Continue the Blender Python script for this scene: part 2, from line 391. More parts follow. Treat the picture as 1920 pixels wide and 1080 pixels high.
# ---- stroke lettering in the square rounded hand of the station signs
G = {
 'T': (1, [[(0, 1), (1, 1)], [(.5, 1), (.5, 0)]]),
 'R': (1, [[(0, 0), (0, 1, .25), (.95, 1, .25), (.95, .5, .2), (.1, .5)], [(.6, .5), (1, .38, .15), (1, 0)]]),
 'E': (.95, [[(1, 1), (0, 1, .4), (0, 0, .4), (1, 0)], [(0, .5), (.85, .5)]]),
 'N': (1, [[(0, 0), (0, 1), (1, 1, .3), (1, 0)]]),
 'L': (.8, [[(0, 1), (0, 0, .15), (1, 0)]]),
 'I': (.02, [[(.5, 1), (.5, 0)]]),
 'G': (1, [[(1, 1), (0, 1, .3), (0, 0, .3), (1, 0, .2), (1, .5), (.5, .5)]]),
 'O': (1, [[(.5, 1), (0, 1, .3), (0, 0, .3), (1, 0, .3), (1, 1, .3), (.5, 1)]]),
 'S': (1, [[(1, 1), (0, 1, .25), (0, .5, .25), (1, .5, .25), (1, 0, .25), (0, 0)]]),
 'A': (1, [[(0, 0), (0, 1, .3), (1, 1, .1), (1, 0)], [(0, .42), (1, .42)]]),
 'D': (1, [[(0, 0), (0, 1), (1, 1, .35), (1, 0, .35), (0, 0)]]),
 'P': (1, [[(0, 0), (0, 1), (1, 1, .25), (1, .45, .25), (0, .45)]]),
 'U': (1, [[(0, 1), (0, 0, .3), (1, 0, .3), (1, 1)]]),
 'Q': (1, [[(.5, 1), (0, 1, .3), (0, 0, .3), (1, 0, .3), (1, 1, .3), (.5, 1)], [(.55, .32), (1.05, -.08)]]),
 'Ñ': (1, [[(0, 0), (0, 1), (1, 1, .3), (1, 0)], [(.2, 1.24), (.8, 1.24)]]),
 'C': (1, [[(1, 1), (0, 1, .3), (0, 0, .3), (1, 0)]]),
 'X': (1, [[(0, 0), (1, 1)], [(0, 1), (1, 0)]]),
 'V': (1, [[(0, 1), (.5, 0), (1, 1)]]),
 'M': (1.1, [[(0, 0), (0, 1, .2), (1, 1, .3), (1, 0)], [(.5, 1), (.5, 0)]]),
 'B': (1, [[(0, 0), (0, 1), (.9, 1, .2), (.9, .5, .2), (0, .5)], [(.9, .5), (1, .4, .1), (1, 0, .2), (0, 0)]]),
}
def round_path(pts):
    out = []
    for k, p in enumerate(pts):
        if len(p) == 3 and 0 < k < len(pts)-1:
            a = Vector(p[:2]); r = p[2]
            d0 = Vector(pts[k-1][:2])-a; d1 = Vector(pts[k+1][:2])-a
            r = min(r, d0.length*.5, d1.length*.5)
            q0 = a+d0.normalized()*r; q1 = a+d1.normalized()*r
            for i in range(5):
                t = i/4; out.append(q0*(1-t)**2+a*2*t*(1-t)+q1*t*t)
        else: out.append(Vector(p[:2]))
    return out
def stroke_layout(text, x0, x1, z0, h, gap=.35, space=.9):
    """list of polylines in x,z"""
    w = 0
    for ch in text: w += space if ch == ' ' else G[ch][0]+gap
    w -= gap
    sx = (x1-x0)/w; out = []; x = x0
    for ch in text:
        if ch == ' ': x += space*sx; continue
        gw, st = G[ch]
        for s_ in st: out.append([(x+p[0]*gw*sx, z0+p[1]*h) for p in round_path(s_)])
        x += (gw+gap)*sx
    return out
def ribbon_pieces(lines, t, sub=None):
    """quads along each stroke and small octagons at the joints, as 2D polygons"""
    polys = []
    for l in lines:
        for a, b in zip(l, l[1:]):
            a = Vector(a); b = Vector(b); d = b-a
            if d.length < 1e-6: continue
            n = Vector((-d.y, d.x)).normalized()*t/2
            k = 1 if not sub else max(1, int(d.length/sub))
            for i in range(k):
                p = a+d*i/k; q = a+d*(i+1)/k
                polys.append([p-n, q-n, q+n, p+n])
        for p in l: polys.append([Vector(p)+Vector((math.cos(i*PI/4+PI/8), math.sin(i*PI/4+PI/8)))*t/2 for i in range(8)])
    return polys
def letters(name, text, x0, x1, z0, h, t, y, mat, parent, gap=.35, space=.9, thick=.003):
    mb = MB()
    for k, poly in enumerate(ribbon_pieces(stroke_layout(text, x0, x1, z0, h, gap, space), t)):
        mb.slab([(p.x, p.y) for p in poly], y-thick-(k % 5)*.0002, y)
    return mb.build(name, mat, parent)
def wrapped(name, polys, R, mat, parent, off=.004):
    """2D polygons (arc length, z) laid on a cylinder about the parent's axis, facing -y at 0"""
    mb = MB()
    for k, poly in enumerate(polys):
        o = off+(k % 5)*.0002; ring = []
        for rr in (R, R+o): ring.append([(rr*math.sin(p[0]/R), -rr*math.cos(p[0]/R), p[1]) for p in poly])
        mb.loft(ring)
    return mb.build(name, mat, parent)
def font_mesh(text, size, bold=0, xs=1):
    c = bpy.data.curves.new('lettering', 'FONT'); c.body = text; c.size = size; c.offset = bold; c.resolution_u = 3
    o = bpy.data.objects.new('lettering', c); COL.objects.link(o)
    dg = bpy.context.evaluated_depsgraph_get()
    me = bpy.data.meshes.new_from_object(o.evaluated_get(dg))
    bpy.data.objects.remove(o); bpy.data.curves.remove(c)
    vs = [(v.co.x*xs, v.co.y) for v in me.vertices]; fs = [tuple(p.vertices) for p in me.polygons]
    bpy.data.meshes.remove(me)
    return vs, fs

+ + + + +

▶ **TASK TO CARRY OUT**: Print all of the data exactly as it was given.

▶ **SOLUTION FOR THIS EXERCISE**:
Continue the Blender Python script for this scene: part 2, from line 391. More parts follow. Treat the picture as 1920 pixels wide and 1080 pixels high.
# ---- stroke lettering in the square rounded hand of the station signs
G = {
 'T': (1, [[(0, 1), (1, 1)], [(.5, 1), (.5, 0)]]),
 'R': (1, [[(0, 0), (0, 1, .25), (.95, 1, .25), (.95, .5, .2), (.1, .5)], [(.6, .5), (1, .38, .15), (1, 0)]]),
 'E': (.95, [[(1, 1), (0, 1, .4), (0, 0, .4), (1, 0)], [(0, .5), (.85, .5)]]),
 'N': (1, [[(0, 0), (0, 1), (1, 1, .3), (1, 0)]]),
 'L': (.8, [[(0, 1), (0, 0, .15), (1, 0)]]),
 'I': (.02, [[(.5, 1), (.5, 0)]]),
 'G': (1, [[(1, 1), (0, 1, .3), (0, 0, .3), (1, 0, .2), (1, .5), (.5, .5)]]),
 'O': (1, [[(.5, 1), (0, 1, .3), (0, 0, .3), (1, 0, .3), (1, 1, .3), (.5, 1)]]),
 'S': (1, [[(1, 1), (0, 1, .25), (0, .5, .25), (1, .5, .25), (1, 0, .25), (0, 0)]]),
 'A': (1, [[(0, 0), (0, 1, .3), (1, 1, .1), (1, 0)], [(0, .42), (1, .42)]]),
 'D': (1, [[(0, 0), (0, 1), (1, 1, .35), (1, 0, .35), (0, 0)]]),
 'P': (1, [[(0, 0), (0, 1), (1, 1, .25), (1, .45, .25), (0, .45)]]),
 'U': (1, [[(0, 1), (0, 0, .3), (1, 0, .3), (1, 1)]]),
 'Q': (1, [[(.5, 1), (0, 1, .3), (0, 0, .3), (1, 0, .3), (1, 1, .3), (.5, 1)], [(.55, .32), (1.05, -.08)]]),
 'Ñ': (1, [[(0, 0), (0, 1), (1, 1, .3), (1, 0)], [(.2, 1.24), (.8, 1.24)]]),
 'C': (1, [[(1, 1), (0, 1, .3), (0, 0, .3), (1, 0)]]),
 'X': (1, [[(0, 0), (1, 1)], [(0, 1), (1, 0)]]),
 'V': (1, [[(0, 1), (.5, 0), (1, 1)]]),
 'M': (1.1, [[(0, 0), (0, 1, .2), (1, 1, .3), (1, 0)], [(.5, 1), (.5, 0)]]),
 'B': (1, [[(0, 0), (0, 1), (.9, 1, .2), (.9, .5, .2), (0, .5)], [(.9, .5), (1, .4, .1), (1, 0, .2), (0, 0)]]),
}
def round_path(pts):
    out = []
    for k, p in enumerate(pts):
        if len(p) == 3 and 0 < k < len(pts)-1:
            a = Vector(p[:2]); r = p[2]
            d0 = Vector(pts[k-1][:2])-a; d1 = Vector(pts[k+1][:2])-a
            r = min(r, d0.length*.5, d1.length*.5)
            q0 = a+d0.normalized()*r; q1 = a+d1.normalized()*r
            for i in range(5):
                t = i/4; out.append(q0*(1-t)**2+a*2*t*(1-t)+q1*t*t)
        else: out.append(Vector(p[:2]))
    return out
def stroke_layout(text, x0, x1, z0, h, gap=.35, space=.9):
    """list of polylines in x,z"""
    w = 0
    for ch in text: w += space if ch == ' ' else G[ch][0]+gap
    w -= gap
    sx = (x1-x0)/w; out = []; x = x0
    for ch in text:
        if ch == ' ': x += space*sx; continue
        gw, st = G[ch]
        for s_ in st: out.append([(x+p[0]*gw*sx, z0+p[1]*h) for p in round_path(s_)])
        x += (gw+gap)*sx
    return out
def ribbon_pieces(lines, t, sub=None):
    """quads along each stroke and small octagons at the joints, as 2D polygons"""
    polys = []
    for l in lines:
        for a, b in zip(l, l[1:]):
            a = Vector(a); b = Vector(b); d = b-a
            if d.length < 1e-6: continue
            n = Vector((-d.y, d.x)).normalized()*t/2
            k = 1 if not sub else max(1, int(d.length/sub))
            for i in range(k):
                p = a+d*i/k; q = a+d*(i+1)/k
                polys.append([p-n, q-n, q+n, p+n])
        for p in l: polys.append([Vector(p)+Vector((math.cos(i*PI/4+PI/8), math.sin(i*PI/4+PI/8)))*t/2 for i in range(8)])
    return polys
def letters(name, text, x0, x1, z0, h, t, y, mat, parent, gap=.35, space=.9, thick=.003):
    mb = MB()
    for k, poly in enumerate(ribbon_pieces(stroke_layout(text, x0, x1, z0, h, gap, space), t)):
        mb.slab([(p.x, p.y) for p in poly], y-thick-(k % 5)*.0002, y)
    return mb.build(name, mat, parent)
def wrapped(name, polys, R, mat, parent, off=.004):
    """2D polygons (arc length, z) laid on a cylinder about the parent's axis, facing -y at 0"""
    mb = MB()
    for k, poly in enumerate(polys):
        o = off+(k % 5)*.0002; ring = []
        for rr in (R, R+o): ring.append([(rr*math.sin(p[0]/R), -rr*math.cos(p[0]/R), p[1]) for p in poly])
        mb.loft(ring)
    return mb.build(name, mat, parent)
def font_mesh(text, size, bold=0, xs=1):
    c = bpy.data.curves.new('lettering', 'FONT'); c.body = text; c.size = size; c.offset = bold; c.resolution_u = 3
    o = bpy.data.objects.new('lettering', c); COL.objects.link(o)
    dg = bpy.context.evaluated_depsgraph_get()
    me = bpy.data.meshes.new_from_object(o.evaluated_get(dg))
    bpy.data.objects.remove(o); bpy.data.curves.remove(c)
    vs = [(v.co.x*xs, v.co.y) for v in me.vertices]; fs = [tuple(p.vertices) for p in me.polygons]
    bpy.data.meshes.remove(me)
    return vs, fs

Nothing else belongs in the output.